In the early 20th century, our economic level and public development improved, especially during the Primo de Rivera regime (1923-1930), thanks to the collective effort and the agricultural research labour made by the Count de Benjumea and Don Miguel Sánchez-Dalp. In this period, the sugar factories and the railway were established, as was the construction of the Town Hall building by Gómez Millán. These improvements extended to all social classes, particularly the leftist Town Halls during the Spanish democratic republic. We became model farmers during Franco’s dictatorship, and selected estates from our town were chosen to be visited by Eva Perón in 1947 as “exemplary Andalusian countryside”. Despite the limitations imposed by autarky and Francoist control in the 1950s and 1960s, we progressed. The population grew from 7,000 to 13,000 and even 15,000 in a few years, extending the San Jose area towards the Almonazar neighbourhood and along the Carretera Bética street with officially protected housing. The town expanded towards Barrionuevo and Tejar, on the one hand, and Ejido on the Seville exit, on the other hand.
Attracted by job opportunities in agriculture, construction, and small industry, and due to our proximity to Seville, an influx of immigrants in the 1960s overwhelmed our capacity to take them in under the traditional and semi-mediaeval Francoist methods, especially in housing. This problem became our main concern since the sight of shanty towns along the road from Seville (Veredas del Santo and Solares areas, as well as the Chapatales on the opposite end) was genuinely third-world.
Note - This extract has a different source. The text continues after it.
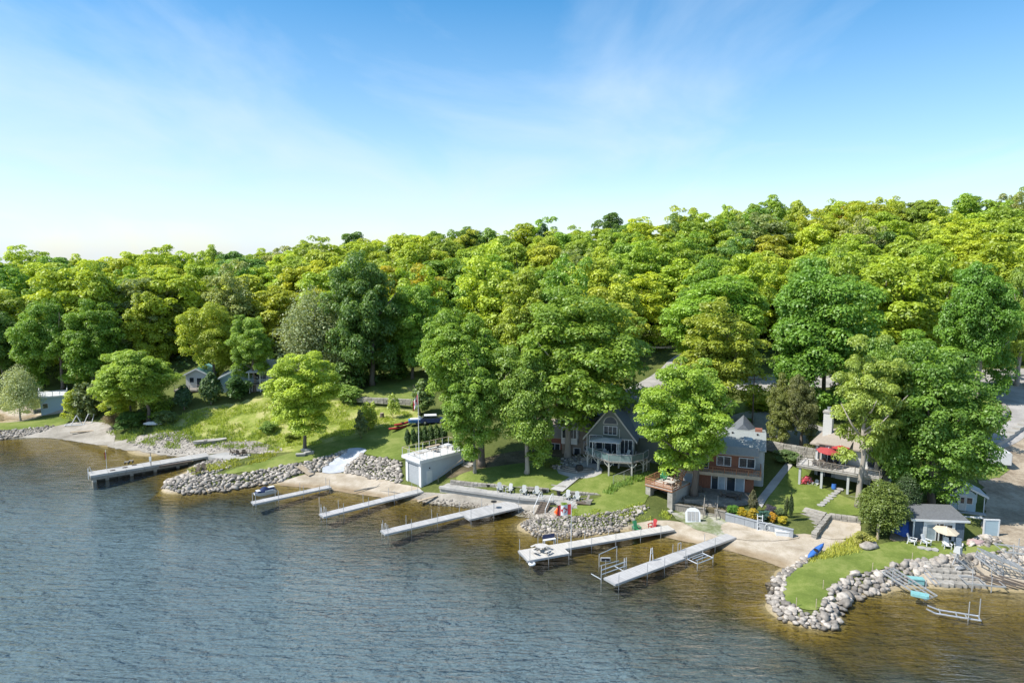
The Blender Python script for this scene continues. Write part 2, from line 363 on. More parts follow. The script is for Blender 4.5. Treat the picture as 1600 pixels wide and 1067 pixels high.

The solution came with the construction of a thousand apartments in the San José area in 1972, the largest all-in one go housing project undertaken in Andalusia at the time. This project spearheaded the modernization of our streets with fluorescent lighting and the asphalting of all the roads in both La Rinconada and San José, something unheard of in Spanish towns then. This era also saw the construction of swimming pools, new schools, and subsequently, high schools, the Mercoguadalquivir agricultural market, several bank branches, sport centres, the regional National Employment Institute centre, etc.